## [TASK DIRECTIONS]
Please transcribe the listing below in full and word for word, without its pictures.

* start *

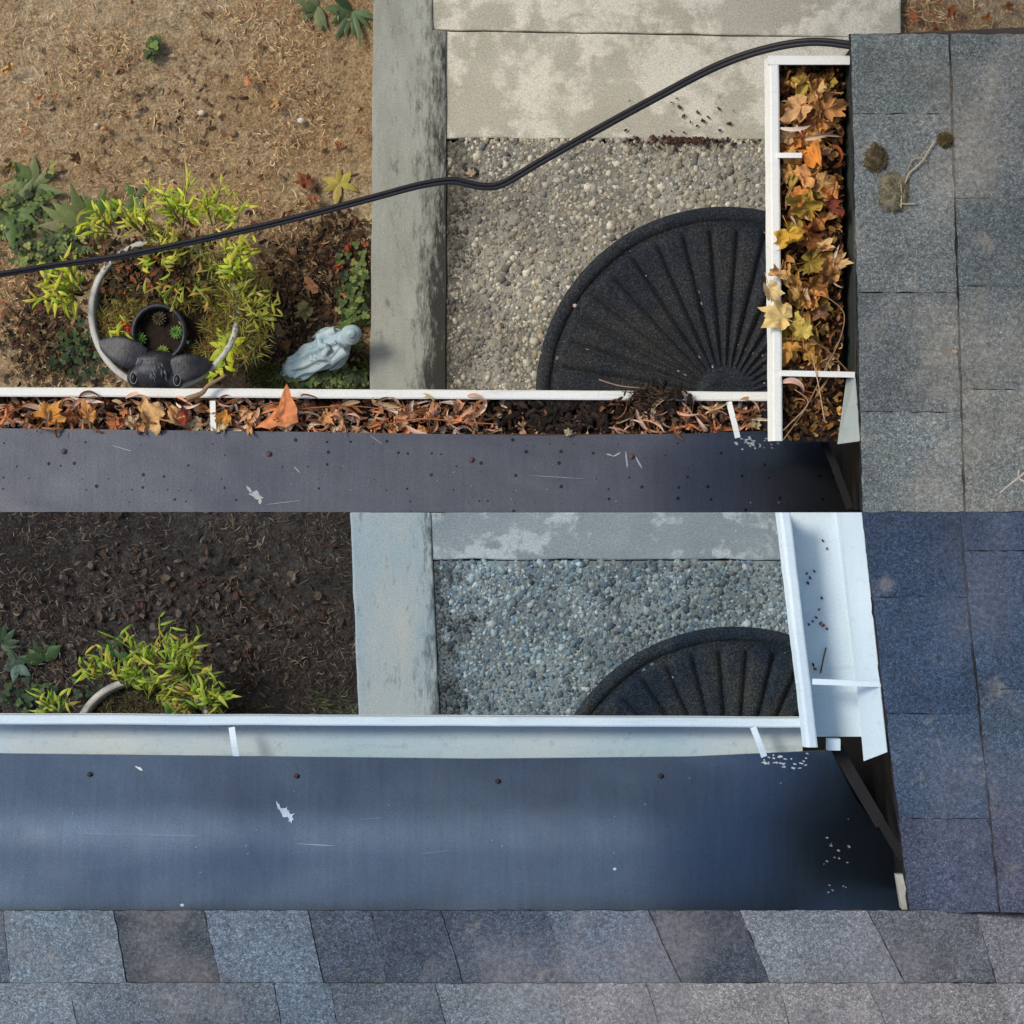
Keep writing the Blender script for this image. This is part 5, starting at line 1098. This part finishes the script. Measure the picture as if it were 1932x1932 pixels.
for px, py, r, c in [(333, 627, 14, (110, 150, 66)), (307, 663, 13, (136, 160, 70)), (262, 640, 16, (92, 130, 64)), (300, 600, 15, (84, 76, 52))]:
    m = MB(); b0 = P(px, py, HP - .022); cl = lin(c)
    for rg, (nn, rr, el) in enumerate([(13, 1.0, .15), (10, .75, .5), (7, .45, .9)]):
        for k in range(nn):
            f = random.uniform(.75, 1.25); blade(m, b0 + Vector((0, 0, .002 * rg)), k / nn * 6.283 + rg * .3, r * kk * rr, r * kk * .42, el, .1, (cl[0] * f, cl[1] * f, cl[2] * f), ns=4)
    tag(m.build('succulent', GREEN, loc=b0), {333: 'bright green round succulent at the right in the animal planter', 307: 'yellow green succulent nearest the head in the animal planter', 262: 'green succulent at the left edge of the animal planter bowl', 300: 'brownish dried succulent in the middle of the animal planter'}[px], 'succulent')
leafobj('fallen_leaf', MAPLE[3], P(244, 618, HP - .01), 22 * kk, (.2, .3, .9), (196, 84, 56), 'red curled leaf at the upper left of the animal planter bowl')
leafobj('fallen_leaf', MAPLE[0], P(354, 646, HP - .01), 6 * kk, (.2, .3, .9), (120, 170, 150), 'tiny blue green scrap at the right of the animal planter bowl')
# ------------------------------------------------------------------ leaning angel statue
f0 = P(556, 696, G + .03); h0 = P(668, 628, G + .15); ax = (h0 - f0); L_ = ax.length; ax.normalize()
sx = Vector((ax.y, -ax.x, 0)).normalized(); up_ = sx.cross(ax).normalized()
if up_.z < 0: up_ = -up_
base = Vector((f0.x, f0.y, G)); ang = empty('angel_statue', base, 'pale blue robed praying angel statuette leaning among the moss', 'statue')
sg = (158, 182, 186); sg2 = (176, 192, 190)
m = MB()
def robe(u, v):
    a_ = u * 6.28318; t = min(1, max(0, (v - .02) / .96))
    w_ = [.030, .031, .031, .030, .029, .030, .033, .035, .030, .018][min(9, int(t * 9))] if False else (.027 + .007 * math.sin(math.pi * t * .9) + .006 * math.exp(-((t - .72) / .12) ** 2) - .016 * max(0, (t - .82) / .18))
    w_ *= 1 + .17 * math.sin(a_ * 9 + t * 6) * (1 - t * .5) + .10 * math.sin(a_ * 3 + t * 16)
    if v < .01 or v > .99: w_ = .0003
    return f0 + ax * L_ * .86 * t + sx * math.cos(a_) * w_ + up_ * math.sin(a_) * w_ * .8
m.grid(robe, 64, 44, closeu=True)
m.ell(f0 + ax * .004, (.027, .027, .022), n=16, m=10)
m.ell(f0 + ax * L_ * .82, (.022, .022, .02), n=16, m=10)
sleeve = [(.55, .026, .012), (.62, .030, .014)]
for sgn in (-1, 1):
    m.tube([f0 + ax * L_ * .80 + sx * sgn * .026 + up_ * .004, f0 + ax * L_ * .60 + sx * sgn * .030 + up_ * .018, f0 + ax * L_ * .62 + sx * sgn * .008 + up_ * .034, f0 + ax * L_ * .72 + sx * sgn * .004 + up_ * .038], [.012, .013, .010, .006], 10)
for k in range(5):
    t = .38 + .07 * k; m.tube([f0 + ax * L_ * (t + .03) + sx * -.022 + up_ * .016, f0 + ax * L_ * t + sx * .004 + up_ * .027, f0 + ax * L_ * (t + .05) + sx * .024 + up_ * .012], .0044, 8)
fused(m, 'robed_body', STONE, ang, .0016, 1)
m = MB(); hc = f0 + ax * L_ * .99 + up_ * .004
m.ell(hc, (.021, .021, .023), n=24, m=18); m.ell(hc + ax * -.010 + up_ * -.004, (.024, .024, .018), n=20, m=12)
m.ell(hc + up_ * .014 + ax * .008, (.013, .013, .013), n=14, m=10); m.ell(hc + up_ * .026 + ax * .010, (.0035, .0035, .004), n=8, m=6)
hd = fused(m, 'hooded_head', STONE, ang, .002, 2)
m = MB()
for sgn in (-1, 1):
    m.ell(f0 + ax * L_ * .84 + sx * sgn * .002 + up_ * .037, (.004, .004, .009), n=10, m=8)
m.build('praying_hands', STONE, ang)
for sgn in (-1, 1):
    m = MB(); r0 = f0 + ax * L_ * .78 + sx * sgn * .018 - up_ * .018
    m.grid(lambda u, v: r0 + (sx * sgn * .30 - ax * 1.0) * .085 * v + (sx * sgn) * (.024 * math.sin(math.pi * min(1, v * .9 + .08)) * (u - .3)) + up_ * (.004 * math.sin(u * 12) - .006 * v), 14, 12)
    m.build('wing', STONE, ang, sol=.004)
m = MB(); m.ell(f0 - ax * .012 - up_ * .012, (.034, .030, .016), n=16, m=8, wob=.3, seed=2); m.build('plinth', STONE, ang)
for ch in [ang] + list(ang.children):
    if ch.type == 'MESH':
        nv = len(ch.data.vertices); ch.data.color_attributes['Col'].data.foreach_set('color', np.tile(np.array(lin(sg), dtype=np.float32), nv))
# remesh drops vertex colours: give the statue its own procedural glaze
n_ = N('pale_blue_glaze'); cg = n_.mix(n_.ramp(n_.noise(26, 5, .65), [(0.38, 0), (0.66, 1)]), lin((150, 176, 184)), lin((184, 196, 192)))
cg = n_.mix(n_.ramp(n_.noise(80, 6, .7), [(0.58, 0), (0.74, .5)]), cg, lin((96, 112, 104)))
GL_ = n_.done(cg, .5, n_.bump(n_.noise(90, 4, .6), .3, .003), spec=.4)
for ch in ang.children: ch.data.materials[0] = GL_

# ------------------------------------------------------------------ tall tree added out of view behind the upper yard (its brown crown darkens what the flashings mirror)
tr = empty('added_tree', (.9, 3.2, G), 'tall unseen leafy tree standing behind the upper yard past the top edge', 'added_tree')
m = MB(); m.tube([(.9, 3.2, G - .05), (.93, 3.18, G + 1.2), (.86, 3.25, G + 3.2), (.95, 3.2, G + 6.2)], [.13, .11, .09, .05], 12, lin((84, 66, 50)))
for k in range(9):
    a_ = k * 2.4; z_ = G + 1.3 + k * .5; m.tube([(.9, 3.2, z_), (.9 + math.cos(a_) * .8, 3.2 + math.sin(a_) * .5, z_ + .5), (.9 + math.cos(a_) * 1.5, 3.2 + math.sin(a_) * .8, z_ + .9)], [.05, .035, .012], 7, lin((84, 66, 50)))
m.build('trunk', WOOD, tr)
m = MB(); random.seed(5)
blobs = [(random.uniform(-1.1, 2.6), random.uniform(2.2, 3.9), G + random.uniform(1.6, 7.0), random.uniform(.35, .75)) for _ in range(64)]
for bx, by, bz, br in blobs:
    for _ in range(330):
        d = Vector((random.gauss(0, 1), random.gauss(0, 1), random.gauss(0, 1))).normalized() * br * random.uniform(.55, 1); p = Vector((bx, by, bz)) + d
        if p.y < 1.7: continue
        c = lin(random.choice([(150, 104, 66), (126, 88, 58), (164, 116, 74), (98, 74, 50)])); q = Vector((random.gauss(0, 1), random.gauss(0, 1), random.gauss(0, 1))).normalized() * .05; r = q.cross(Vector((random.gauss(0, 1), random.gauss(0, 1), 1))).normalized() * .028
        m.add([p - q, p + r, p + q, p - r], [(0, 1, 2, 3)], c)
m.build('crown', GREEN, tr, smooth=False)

* end *

## [RESULT]
Keep writing the Blender script for this image. This is part 5, starting at line 1098. This part finishes the script. Measure the picture as if it were 1932x1932 pixels.
for px, py, r, c in [(333, 627, 14, (110, 150, 66)), (307, 663, 13, (136, 160, 70)), (262, 640, 16, (92, 130, 64)), (300, 600, 15, (84, 76, 52))]:
    m = MB(); b0 = P(px, py, HP - .022); cl = lin(c)
    for rg, (nn, rr, el) in enumerate([(13, 1.0, .15), (10, .75, .5), (7, .45, .9)]):
        for k in range(nn):
            f = random.uniform(.75, 1.25); blade(m, b0 + Vector((0, 0, .002 * rg)), k / nn * 6.283 + rg * .3, r * kk * rr, r * kk * .42, el, .1, (cl[0] * f, cl[1] * f, cl[2] * f), ns=4)
    tag(m.build('succulent', GREEN, loc=b0), {333: 'bright green round succulent at the right in the animal planter', 307: 'yellow green succulent nearest the head in the animal planter', 262: 'green succulent at the left edge of the animal planter bowl', 300: 'brownish dried succulent in the middle of the animal planter'}[px], 'succulent')
leafobj('fallen_leaf', MAPLE[3], P(244, 618, HP - .01), 22 * kk, (.2, .3, .9), (196, 84, 56), 'red curled leaf at the upper left of the animal planter bowl')
leafobj('fallen_leaf', MAPLE[0], P(354, 646, HP - .01), 6 * kk, (.2, .3, .9), (120, 170, 150), 'tiny blue green scrap at the right of the animal planter bowl')
# ------------------------------------------------------------------ leaning angel statue
f0 = P(556, 696, G + .03); h0 = P(668, 628, G + .15); ax = (h0 - f0); L_ = ax.length; ax.normalize()
sx = Vector((ax.y, -ax.x, 0)).normalized(); up_ = sx.cross(ax).normalized()
if up_.z < 0: up_ = -up_
base = Vector((f0.x, f0.y, G)); ang = empty('angel_statue', base, 'pale blue robed praying angel statuette leaning among the moss', 'statue')
sg = (158, 182, 186); sg2 = (176, 192, 190)
m = MB()
def robe(u, v):
    a_ = u * 6.28318; t = min(1, max(0, (v - .02) / .96))
    w_ = [.030, .031, .031, .030, .029, .030, .033, .035, .030, .018][min(9, int(t * 9))] if False else (.027 + .007 * math.sin(math.pi * t * .9) + .006 * math.exp(-((t - .72) / .12) ** 2) - .016 * max(0, (t - .82) / .18))
    w_ *= 1 + .17 * math.sin(a_ * 9 + t * 6) * (1 - t * .5) + .10 * math.sin(a_ * 3 + t * 16)
    if v < .01 or v > .99: w_ = .0003
    return f0 + ax * L_ * .86 * t + sx * math.cos(a_) * w_ + up_ * math.sin(a_) * w_ * .8
m.grid(robe, 64, 44, closeu=True)
m.ell(f0 + ax * .004, (.027, .027, .022), n=16, m=10)
m.ell(f0 + ax * L_ * .82, (.022, .022, .02), n=16, m=10)
sleeve = [(.55, .026, .012), (.62, .030, .014)]
for sgn in (-1, 1):
    m.tube([f0 + ax * L_ * .80 + sx * sgn * .026 + up_ * .004, f0 + ax * L_ * .60 + sx * sgn * .030 + up_ * .018, f0 + ax * L_ * .62 + sx * sgn * .008 + up_ * .034, f0 + ax * L_ * .72 + sx * sgn * .004 + up_ * .038], [.012, .013, .010, .006], 10)
for k in range(5):
    t = .38 + .07 * k; m.tube([f0 + ax * L_ * (t + .03) + sx * -.022 + up_ * .016, f0 + ax * L_ * t + sx * .004 + up_ * .027, f0 + ax * L_ * (t + .05) + sx * .024 + up_ * .012], .0044, 8)
fused(m, 'robed_body', STONE, ang, .0016, 1)
m = MB(); hc = f0 + ax * L_ * .99 + up_ * .004
m.ell(hc, (.021, .021, .023), n=24, m=18); m.ell(hc + ax * -.010 + up_ * -.004, (.024, .024, .018), n=20, m=12)
m.ell(hc + up_ * .014 + ax * .008, (.013, .013, .013), n=14, m=10); m.ell(hc + up_ * .026 + ax * .010, (.0035, .0035, .004), n=8, m=6)
hd = fused(m, 'hooded_head', STONE, ang, .002, 2)
m = MB()
for sgn in (-1, 1):
    m.ell(f0 + ax * L_ * .84 + sx * sgn * .002 + up_ * .037, (.004, .004, .009), n=10, m=8)
m.build('praying_hands', STONE, ang)
for sgn in (-1, 1):
    m = MB(); r0 = f0 + ax * L_ * .78 + sx * sgn * .018 - up_ * .018
    m.grid(lambda u, v: r0 + (sx * sgn * .30 - ax * 1.0) * .085 * v + (sx * sgn) * (.024 * math.sin(math.pi * min(1, v * .9 + .08)) * (u - .3)) + up_ * (.004 * math.sin(u * 12) - .006 * v), 14, 12)
    m.build('wing', STONE, ang, sol=.004)
m = MB(); m.ell(f0 - ax * .012 - up_ * .012, (.034, .030, .016), n=16, m=8, wob=.3, seed=2); m.build('plinth', STONE, ang)
for ch in [ang] + list(ang.children):
    if ch.type == 'MESH':
        nv = len(ch.data.vertices); ch.data.color_attributes['Col'].data.foreach_set('color', np.tile(np.array(lin(sg), dtype=np.float32), nv))
# remesh drops vertex colours: give the statue its own procedural glaze
n_ = N('pale_blue_glaze'); cg = n_.mix(n_.ramp(n_.noise(26, 5, .65), [(0.38, 0), (0.66, 1)]), lin((150, 176, 184)), lin((184, 196, 192)))
cg = n_.mix(n_.ramp(n_.noise(80, 6, .7), [(0.58, 0), (0.74, .5)]), cg, lin((96, 112, 104)))
GL_ = n_.done(cg, .5, n_.bump(n_.noise(90, 4, .6), .3, .003), spec=.4)
for ch in ang.children: ch.data.materials[0] = GL_

# ------------------------------------------------------------------ tall tree added out of view behind the upper yard (its brown crown darkens what the flashings mirror)
tr = empty('added_tree', (.9, 3.2, G), 'tall unseen leafy tree standing behind the upper yard past the top edge', 'added_tree')
m = MB(); m.tube([(.9, 3.2, G - .05), (.93, 3.18, G + 1.2), (.86, 3.25, G + 3.2), (.95, 3.2, G + 6.2)], [.13, .11, .09, .05], 12, lin((84, 66, 50)))
for k in range(9):
    a_ = k * 2.4; z_ = G + 1.3 + k * .5; m.tube([(.9, 3.2, z_), (.9 + math.cos(a_) * .8, 3.2 + math.sin(a_) * .5, z_ + .5), (.9 + math.cos(a_) * 1.5, 3.2 + math.sin(a_) * .8, z_ + .9)], [.05, .035, .012], 7, lin((84, 66, 50)))
m.build('trunk', WOOD, tr)
m = MB(); random.seed(5)
blobs = [(random.uniform(-1.1, 2.6), random.uniform(2.2, 3.9), G + random.uniform(1.6, 7.0), random.uniform(.35, .75)) for _ in range(64)]
for bx, by, bz, br in blobs:
    for _ in range(330):
        d = Vector((random.gauss(0, 1), random.gauss(0, 1), random.gauss(0, 1))).normalized() * br * random.uniform(.55, 1); p = Vector((bx, by, bz)) + d
        if p.y < 1.7: continue
        c = lin(random.choice([(150, 104, 66), (126, 88, 58), (164, 116, 74), (98, 74, 50)])); q = Vector((random.gauss(0, 1), random.gauss(0, 1), random.gauss(0, 1))).normalized() * .05; r = q.cross(Vector((random.gauss(0, 1), random.gauss(0, 1), 1))).normalized() * .028
        m.add([p - q, p + r, p + q, p - r], [(0, 1, 2, 3)], c)
m.build('crown', GREEN, tr, smooth=False)